Saturday, April 2, 2011

Sport And Politics Don't Mix

AYE RIGHT!!
Sport and politics have always mixed and that will never change; just as Nero and the other Roman emperors gave the plebians bread and circuses to placate them, then today you have Gordon Brown's Raith Rovers fixation, Tony B Liar's great own goal about watching Jackie Milburn play for Newcastle United and Lord Reid of Kerrydale Street presiding over a football clubs, a section of whose support also support a terrorist organisation which, due to his job at the time, once had the said Lord Reid on its hit list.

I fear, perhaps, there is a political element in the current travails being suffered by Rangers Football Club, and, let's face it, being enjoyed by those of us on the sidelines who are not nor ever were Ra Peepul.

This is I should add, an indirect political element. I feel that the stance being taken by the Lloyds Banking Group over Rangers £20 million-plus debt is rather akin to that taken by the Blessed Baroness Thatcher over the poll tax.

You may recall the then Iron Lady insisted on trying out the much-maligned poll tax on the ungrateful and trucculent Scots, before foisting it on her natural English constituency.

I would suggest that, since a day of reckoning is surely somewhere down the road for the over-spending and profligate clubs in the English Premiership, a day which will bring wailing and gnashing of teeth and seriously bad publicity (in fact more seriously bad publicity) for those upstanding organisation the banks, then these same banks have to have a damage limitation plan in place.

Where better to try it out than on a basket case of a Scottish club - Rangers.

Rangers should not be skint. Their ability to compete at the top of the Scottish game has not been compromised by years of mis-management (in the business sense) by Sir David Murray and his minions.

But, they have over-paid journeymen players, failed to properly develop young talent, under-achieved in Europe and, as is so often the case with "a national institution" thought they could serenely sail along as they had always done.

In high finance, confidence is everything, rather as it is in sport. For as long as SDM had the confidence of his bankers, and for years there was the a cosy, clubable Edinburgh establishment relationship between the Murray Group and the Bank of Scotland, all was well.

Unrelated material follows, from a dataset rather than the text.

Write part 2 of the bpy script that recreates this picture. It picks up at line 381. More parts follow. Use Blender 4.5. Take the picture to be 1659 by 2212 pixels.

Then came the credit crunch, those nice Merchant Company chaps who ran the bank and socialised with SDM were swept away, to be replaced by hard-nosed English bankers, who had a different outlook. They didn't have the same confidence in SDM's business acumen - cue trouble for the Murray Group and its highest-profile arm: Rangers FC.

As someone who has known SDM for 30 years and who also "kent his faither", the current travails of the Murray Group and Rangers has a familiar look.

I hear echoes of the way Murray grew his Murray International Metals basketball team, then saw it become Livingston Bulls and fade away. Echoes too of the way his late father could do no wrong in Ayr, before going bust and becoming a sad, shunned gentleman (believe me, even when on his uppers, SDM's dad was always a gentleman).

Gambling did for his father - gambling on European basketball success didn't work for MIM BC - gambling on big name Europeans for continental success didn't work for Rangers. But now Rangers and SDM are embarked on their biggest-ever gamble, that they don't have to cough-up £28 or £30 million to HMRC.

It's all very well a QC who specialises in tax law giving an opinion that Rangers are not liable for this. Said QC can write his own invoice for that. He then perhaps has to back-up his opinion with precedent, case law and the like and argue his point before a group of judges.

If he gets it right, his clients win and he pockets a hefty fee. But if he gets it wrong, disaster.

The judges in the Supreme Court will hand down the definite result on Rangers' case and these guys cannot be second-guessed. Like thousands of others, I have an on-going battle with a bank as regards whether charges accrued on my account were fair or unfair. The FSA, Financial Services Agency, were keen to have a definite ruling on the legality and fairness on banks' penalty charges.

They thought they had the right to rule, a High Court judge agreed; the banks appealled to the Appeal Court - and lost. They then appealed again to the House of Lords - and lost again; but, the Supreme Court was set-up, they appealed again to this new body - and won.

That victory makes all of Celtic's recent wins over the SFA seem small beer. Forget all the favourable opinions Rangers and the other big clubs involved in this battle with HMRC - until their Lordships of the Supreme Court hand down their judgement, it's all up in the air.
It could all still go tits up.
Funny thing though, Rangers, the ultimate Scottish Unionist institution, finds its fate to a large extent in the hands of a Unionist organisation - the Supreme Court. Things just might have been easier under Scots Law in an independent Scotland: politics and football - bloody hell, as another Scot with an interest in politics might say.